Ironically, the head of the Grand Mosque in Paris, Dalil Boubakeur, said he thought a "mosque at ground zero" was too provocative – though it was not clear if he knew the proposed siting was two blocks away. As Mohammad Shakir, communications director for several small Muslim charities in London, put it, "I've never seen a mosque with a basketball court before. Muslims need a place to pray if you build a Muslim community center. But it is a terrible misnomer to call this a 'mosque at ground zero.' "
After 9/11, a small industry of literature, much of it produced in the US, predicted a coming "Eurabia" – a tsunami of Islam that will make Europe unrecognizable, where Muslim birthrates overwhelm older populations, mosques are as plentiful as McDonald's restaurants, and Islamic sharia law supplants European constitutions.
A German central banker, Thilo Sarrazin, has kicked up a firestorm with a pending new book attacking Turks and Muslims. "I don't want the country of my grandchildren and great grandchildren to be largely Muslim, or that Turkish or Arabic will be spoken in large areas, that women will wear headscarves and the daily rhythm is set by the call of the muezzin. If I want to experience that, I can just take a vacation in the Orient," are among Mr. Sarrazin's passages, which were challenged by German Chancellor Angela Merkel.
Daniel Luban, a doctoral candidate at the University of Chicago, offers in a recent paper that many of the core assumptions of "Islamophobia" in the US spring from Europe. "While the political operatives behind the anti-mosque campaign speak the language of nativism and American exceptionalism, their ideology is itself something of a European import. Most of the tropes of the American 'anti-jihadists,' as they call themselves, are taken from European models."
Justin Vaïsse, an analyst at the Brookings Institution in Washington, argues that actual data about Muslim birthrates in Europe (which are declining as Muslims assimilate and have smaller families) and immigration (500,000 a year) belie the dire projections of the Continent becoming Eurabia.
"The paradox of this genre is that it dwells on the heated controversies and tensions taking place in Europe while at the same time claiming that Europeans are in denial of their problems," says Mr. Vaïsse, coauthor of "Integrating Islam: Political and Religious Challenges in Contemporary France." "And the emphasis on the anecdotal tends to obscure the fact that, from the fight over minarets in Switzerland to the debate over head scarves in France, current tensions are part of a normal and democratic process of adjustment, not the first signs of an impending catastrophe."
Often absent are views of Muslims themselves. Much of the discussion aimed at Islam takes place as if the Muslims weren't in the room. Scant attention is paid to vast religious and cultural differences between groups. French Muslims tend to be from Arab and African states, British Muslims from South Asia, Dutch Muslims from Morocco and Indonesia, German Muslims from Turkey.

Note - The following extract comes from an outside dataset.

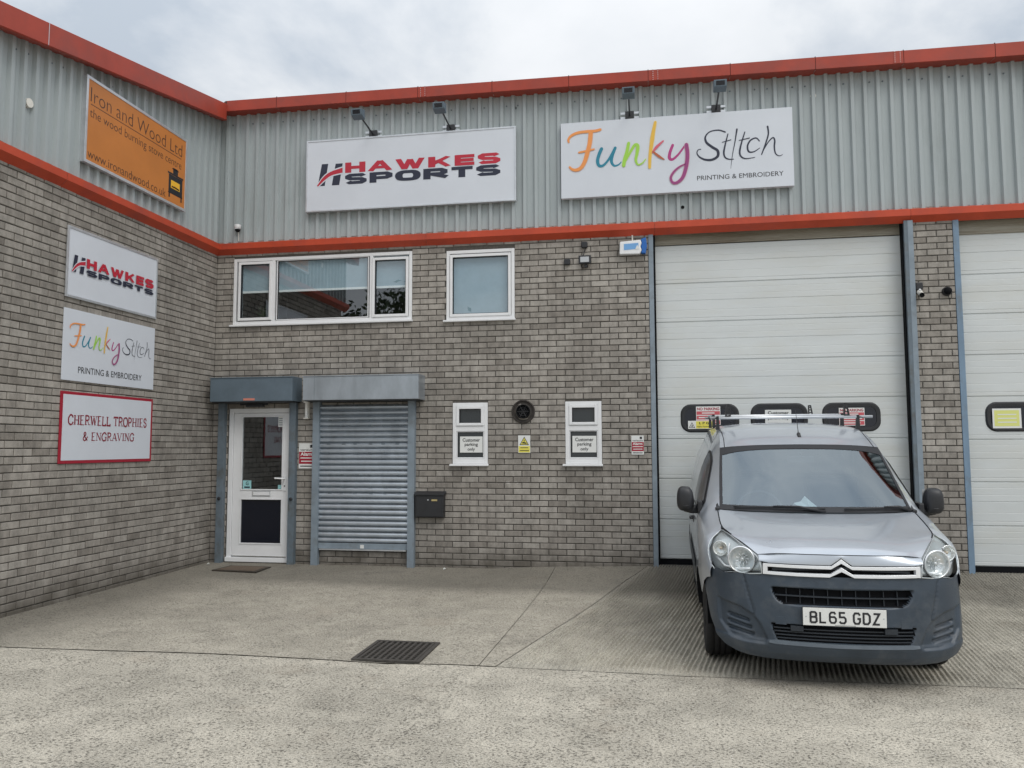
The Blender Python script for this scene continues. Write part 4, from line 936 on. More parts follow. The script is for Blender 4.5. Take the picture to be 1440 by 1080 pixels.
# --- small notices
def notice(x0,x1,z0,z1,label,off=.003,m='plate',name='notice'):
    t=thing(name,(x0,-off,z0),label,'notice'); b=MB(); b.box(x0,x1,-off-.003,-off,z0,z1); b.build('board',m,t); t.location.y-=(.009 if off>0 else 0); return t
for x0,x1,who in ((3.466,3.763,'left'),(4.917,5.217,'right')):
    t=notice(x0,x1,1.406,1.612,'white Customer parking only notice in the small window '+('nearer the mailbox' if who=='left' else 'nearer the garage door'),-.004)
    o_=-(.0006)
    text('lettering','Customer','F',x0+.035,1.545,x1-.035,1.590,o_,'blacktx',t,.015); text('lettering','parking','F',x0+.062,1.478,x1-.062,1.532,o_,'blacktx',t,.015); text('lettering','only','F',x0+.10,1.418,x1-.10,1.470,o_,'blacktx',t,.015)
for (x0,x1,z0,z1,lb) in ((1.266,1.497,1.200,1.533,'red and white Alarm notice between the white door and the closed shutter'),(5.650,5.802,1.378,1.612,'small red and white Alarm notice beside the garage post')):
    t=notice(x0,x1,z0,z1,lb); H=z1-z0; W_=x1-x0
    b=MB(); b.box(x0+.004,x1-.002,-.0072,-.0062,z0+H*.18,z0+H*.66); b.build('red_band','redsign',t)
    text('lettering','Alarm','F',x0+W_*.10,z0+H*.50,x1-W_*.12,z0+H*.64,-.0076,'plate',t,.03)
    print_line('lettering','','F',x0+W_*.10,z0+H*.37,x1-W_*.08,z0+H*.46,-.0076,'plate',t,.01); print_line('lettering','','F',x0+W_*.14,z0+H*.24,x1-W_*.12,z0+H*.33,-.0076,'plate',t,.01)
    b=MB(); b.box(x0+W_*.68,x0+W_*.86,-.0072,-.0062,z0+H*.82,z0+H*.94); b.box(x0+W_*.1,x1-W_*.1,-.0072,-.0062,z0+H*.07,z0+H*.11); b.build('print','blacktx',t)
    text('lettering','verisure','F',x0+W_*.08,z0+H*.70,x1-W_*.08,z0+H*.78,-.0076,'blacktx',t,.01)
t=notice(4.228,4.384,1.400,1.622,'yellow and white electric shock risk notice under the round vent',m='plate')
b=MB(); b.box(4.234,4.378,-.0072,-.0062,1.406,1.486); b.build('yellow_band','yellow',t)
b=MB(); b.prism([(4.246,1.500),(4.366,1.500),(4.306,1.606)],1,-.0072,-.0062); b.build('triangle_border','blacktx',t)
b=MB(); b.prism([(4.260,1.508),(4.352,1.508),(4.306,1.590)],1,-.0080,-.0074); b.build('triangle_face','yellow',t)
b=MB(); b.prism([(4.278,1.520),(4.335,1.515),(4.338,1.528),(4.300,1.540),(4.280,1.532)],1,-.0088,-.0082); b.prism([(4.302,1.565),(4.316,1.565),(4.308,1.552),(4.316,1.548),(4.300,1.538),(4.306,1.550),(4.298,1.553)],1,-.0088,-.0082); b.build('hand_symbol','blacktx',t)
print_line('lettering','','F',4.255,1.455,4.357,1.476,-.0076,'blacktx',t,.01); print_line('lettering','','F',4.248,1.418,4.365,1.441,-.0076,'blacktx',t,.01)
# notices in the garage door windows
def gnotice(x0,x1,z0,z1,label,m='plate'):
    t=thing('notice',(x0,.10,z0),label,'notice'); b=MB(); b.box(x0,x1,.0975,.1005,z0,z1); b.build('board',m,t); return t
for x0,x1,z0,z1,lb in ((6.446,6.738,1.740,1.968,'red NO PARKING notice in the left window of the garage door'),(8.122,8.412,1.720,1.932,'red NO PARKING notice in the right window of the garage door')):
    t=gnotice(x0,x1,z0,z1,lb); H=z1-z0
    b=MB(); 
    for a,c in ((.55,.74),(.30,.50),(.04,.25)): b.box(x0+.006,x1-.006,.0965,.0974,z0+H*a,z0+H*c)
    b.build('red_bands',flat('faded_red',(.52,.09,.11),.5),t)
    text('lettering','NO PARKING','F',x0+.012,z0+H*.79,x1-.012,z0+H*.95,.0960,flat('dark_red',(.33,.02,.04),.5),t,.03)
    print_line('lettering','','F',x0+.07,z0+H*.58,x1-.07,z0+H*.71,.0958,'plate',t,.02); print_line('lettering','','F',x0+.03,z0+H*.34,x1-.03,z0+H*.46,.0958,'plate',t,.02); print_line('lettering','','F',x0+.05,z0+H*.08,x1-.05,z0+H*.21,.0958,'plate',t,.02)
t=gnotice(6.346,6.640,1.692,1.792,'small yellow L P G warning notice below the left NO PARKING notice'); t.location.y=.096
b=MB(); b.box(6.442,6.636,.0965,.0974,1.698,1.786); b.build('yellow_field','yellow',t)
text('lettering','L P G','F',6.48,1.748,6.60,1.778,.0960,'blacktx',t,.03); text('lettering','Highly Flammable','F',6.452,1.708,6.626,1.730,.0960,'blacktx',t,.01)
b=MB(); b.prism([(6.356,1.706),(6.430,1.706),(6.393,1.776)],1,.0965,.0974); b.build('triangle_border','blacktx',t); b=MB(); b.prism([(6.367,1.712),(6.419,1.712),(6.393,1.762)],1,.0958,.0964); b.build('triangle_face','plate',t)
b=MB(); b.prism([(6.385,1.718),(6.402,1.718),(6.400,1.734),(6.393,1.748),(6.388,1.732)],1,.0950,.0956); b.build('flame_symbol','blacktx',t)
t=gnotice(7.267,7.573,1.750,1.918,'white Customer notice in the middle window of the garage door')
text('lettering','Customer','F',7.30,1.862,7.545,1.902,.0960,'blacktx',t,.02); text('lettering','parking only','F',7.30,1.79,7.545,1.84,.0960,'blacktx',t,.02)
t=gnotice(9.815,10.122,1.676,1.905,'pale yellow-printed notice in the window of the right-hand garage door')
b=MB(); b.prism([(9.835,1.70),(10.10,1.70),(10.10,1.885),(9.835,1.885)],1,.0965,.0974); b.build('yellow_field',flat('faded_yellow',(.66,.68,.22),.5),t)
b=MB(); 
for q in range(3): b.box(9.87,10.07,.0955,.0962,1.74+.045*q,1.752+.045*q)
b.build('print','plate',t)

# ---------------------------------------------------------------- wall fittings
m_=thing('mailbox',(2.90,0,.58),'black wall-mounted mailbox right of the closed roller shutter','mailbox')
b=MB(); b.box(2.905,3.278,-.115,-.004,.585,.872); b.build('box','blackp',m_,bevel=.006)
b=MB(); b.prism([(-.135,.865),(-.135,.880),(-.004,.912),(-.004,.875)],0,2.893,3.290); b.build('lid','blackp',m_,bevel=.003)
b=MB(); b.box(2.925,3.258,-.121,-.1155,.60,.85); b.build('front_panel','blackp',m_,bevel=.003)
b=MB(); b.box(3.125,3.200,-.125,-.1212,.792,.814); b.build('name_plate',flat('brass',(.55,.45,.22),.3,.6),m_); b=MB(); b.lathe([(.009,-.1212),(.009,-.126),(0,-.127)],(3.078,0,.806),(0,1,0),10); b.build('lock','alu',m_)
v_=thing('extractor_vent',(4.295,0,1.92),'round dark extractor vent between the two small windows','vent')
b=MB(); b.lathe([(.150,-.003),(.150,-.02),(.143,-.026),(.132,-.022),(.126,-.010)],(4.295,0,1.925),(0,1,0),36); b.lathe([(.126,-.010),(.100,-.006)],(4.295,0,1.925),(0,1,0),36); b.build('flange',mat('rusty_iron',(.050,.043,.038),.7,.3,noise=.4,nscale=20),v_,smooth=True)
b=MB(); b.lathe([(.088,-.006),(.088,-.05),(.078,-.05),(.078,.0)],(4.295,0,1.925),(0,1,0),28); b.build('duct','dark',v_,smooth=True)
b=MB(); b.lathe([(.126,-.0065),(.0,-.0065)],(4.295,0,1.925),(0,1,0),28); b.build('back_plate','iron',v_)
b=MB(); b.lathe([(.0,-.012),(.078,-.012)],(4.295,0,1.925),(0,1,0),28)
b.build('fan_recess','dark',v_)
b=MB()
for k in range(6): 
    a=k*math.pi/3; b.tube([(4.295,-.03,1.925),(4.295+.078*math.cos(a),-.03,1.925+.078*math.sin(a))],.005,5)
for r_ in (.03,.055): b.tube([(4.295+r_*math.cos(k*.4),-.03,1.925+r_*math.sin(k*.4)) for k in range(17)],.003,5)
b.build('guard','blackp',v_)
b=MB(); b.box(1.345,1.412,-.07,-.004,1.855,1.872); b.box(1.345,1.412,-.07,-.004,2.072,2.086); b.box(1.350,1.407,-.030,-.004,1.872,2.072)
l_=thing('strip_light',(1.38,0,1.85),'short upright white strip light beside the closed shutter','lamp'); b.build('housing','cream',l_)
b=MB(); b.tube([(1.379,-.05,1.873),(1.379,-.05,2.071)],.021,10); b.build('diffuser','tube',l_,smooth=True)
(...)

Muslims, interviewed at mosques, offices, and cafes in Paris and London, say they often don't recognize common depictions of themselves. They resent the fact that Islam is a subject of derision and reject the stereotype of Muslims as being one uniform, slightly sinister group.
Tufyal Choudhury, a law lecturer at Durham University in England and the primary author of an 11-city study on Muslims in Europe, notes that Muslim concerns are not about spreading the faith, but housing, education, and neighborhood safety. Young second-generation Muslims have high expectations but often feel excluded. "Their parents had less expectations and less disappointment," he says.
A recent French government study found that job applicants with Arab Muslim names had less than half the chance of getting an interview than applicants with French names.
One Muslim, Said from Cameroon, interviewed at a Paris mosque before prayers, points out that Europe is a place of liberty for Muslims, many of whom have escaped repressive states. Some come to escape orthodox Islam while still being devout. More Muslim women find Europe a harbor to challenge older "cultural" models of Islam that restrict their freedoms. Muslims agree that some younger adherents get radicalized. But others are eager to integrate. They want to be European, or French, or Dutch. In university settings and among some Muslim moderates, frank reappraisals of the Koran are under way, which includes a tougher look at its calls for militancy.
Ahmet Mahamat is one who wants to integrate. A slender immigrant from Chad with luminous eyes, he has lived in Paris for 15 years. He is a filmmaker working on a documentary about the civil war in his home country. When he first arrived in France, he says he was impossibly idealistic. He still describes the streets of Paris rhapsodically. But in recent years he has felt targeted as a black and a Muslim. Muslims, he says, are now seen as a problem. Trust is low on both sides. "We hear it all the time: Terrorism is a shortcut that links to immigration," he says. "Immigrants are linked to criminality or delinquency or fanaticism."
As a filmmaker, Mr. Mahamat uses the Hollywood classic "Casablanca" to make his point. "At the end of 'Casablanca,' Humphrey Bogart certainly is the man that shot the German officer. But who do they round up? The usual suspects – probably local Muslims. The new obsession here with Islam is very strange, because our world doesn't lack problems. We've got global warming, poverty, famine, dictatorships ... we don't have small issues. But we are focused on Islam. We need a usual suspect."
He adds, "There is an African saying, 'that if you are with someone long enough, you can look in their eyes and eventually see yourself.' But now I feel this African saying is wrong. I look in the eyes of so many people and what I see does not correspond to who I am. They see another me."